A HAMPSHIRE horse owner whose animals were discovered in a "shocking" condition has been found guilty of neglect.

RSPCA inspectors found two of the horses with overgrown hooves and one so skinny that its hip bones and ribs were visible.

Investigators visited the stables, in Silkstead Lane, Hurlsey, after calls from concerned members of the public.

One inspector, Sharon Chrisp, said she was "shocked" at the horses conditions..

Now their owner, Lorraine Anne Gill, has been found guilty of neglecting three of the horses, and causing unnecessary suffering to another.

The 56-year-old, from Waltham Chase, was absent from the sentencing at Southampton Crown Court on Monday.

The court heard how the RSPCA was contacted in May 2018 by equine charity, World Horse Welfare, after members of the public raised concerns for the welfare of three horses kept at stables in Hursley.

RSPCA inspector Sharon Chrisp, who investigated, said: “Members of the public had been in touch because they were so concerned about the animals’ overgrown hooves, and one horse in particular looked skinny.

"They were worried that nobody seemed to them to be visiting the horses regularly and caring for them.

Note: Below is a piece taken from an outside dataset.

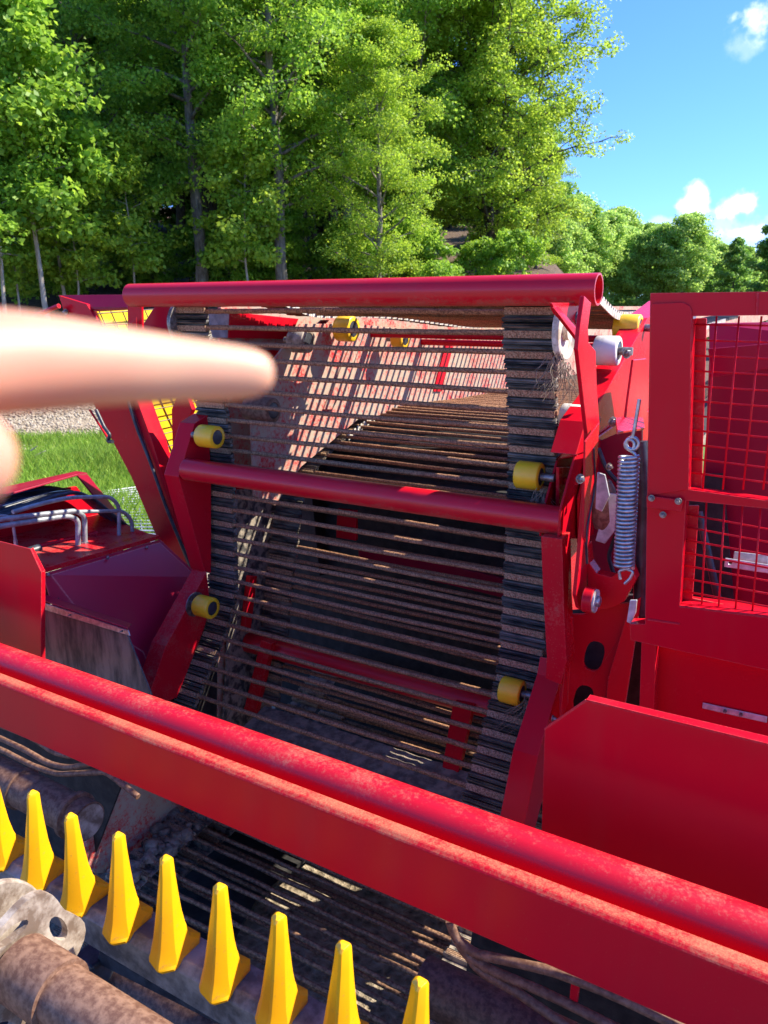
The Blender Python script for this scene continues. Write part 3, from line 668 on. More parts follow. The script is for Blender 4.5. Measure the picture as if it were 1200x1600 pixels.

“When I arrived and saw the horses I was shocked at their condition.

"The hooves on two of the ponies were overgrown, and the horse named Inca was so thin his hip bones and ribs were clearly visible.”

The horses, named Inca, Paddy and Woody, were rehabilitated and found new homes.

After spending a year in his loving new home, Inca has since passed away.

Gill was found guilty of neglecting and causing unnecessary suffering to Inca, and neglecting Woody and Paddy.

The offences took place between February 2018 and May 2018.

Gill was given a disqualification order on owning horses for five years.

She was also given a community order with 10 rehabilitation days and ordered to pay £750.

World Horse Welfare Field Officer Penny Baker who assisted on the case said: “These horses had not received the care they needed for some time. 

"The contrast between the emaciated horses and the obese one was startling, but each is just as damaging, and it just goes to show that neglect can cause suffering in many forms.

"I am pleased that Woody and Paddy have been successfully brought back to health and are enjoying the lives they deserve in new homes.”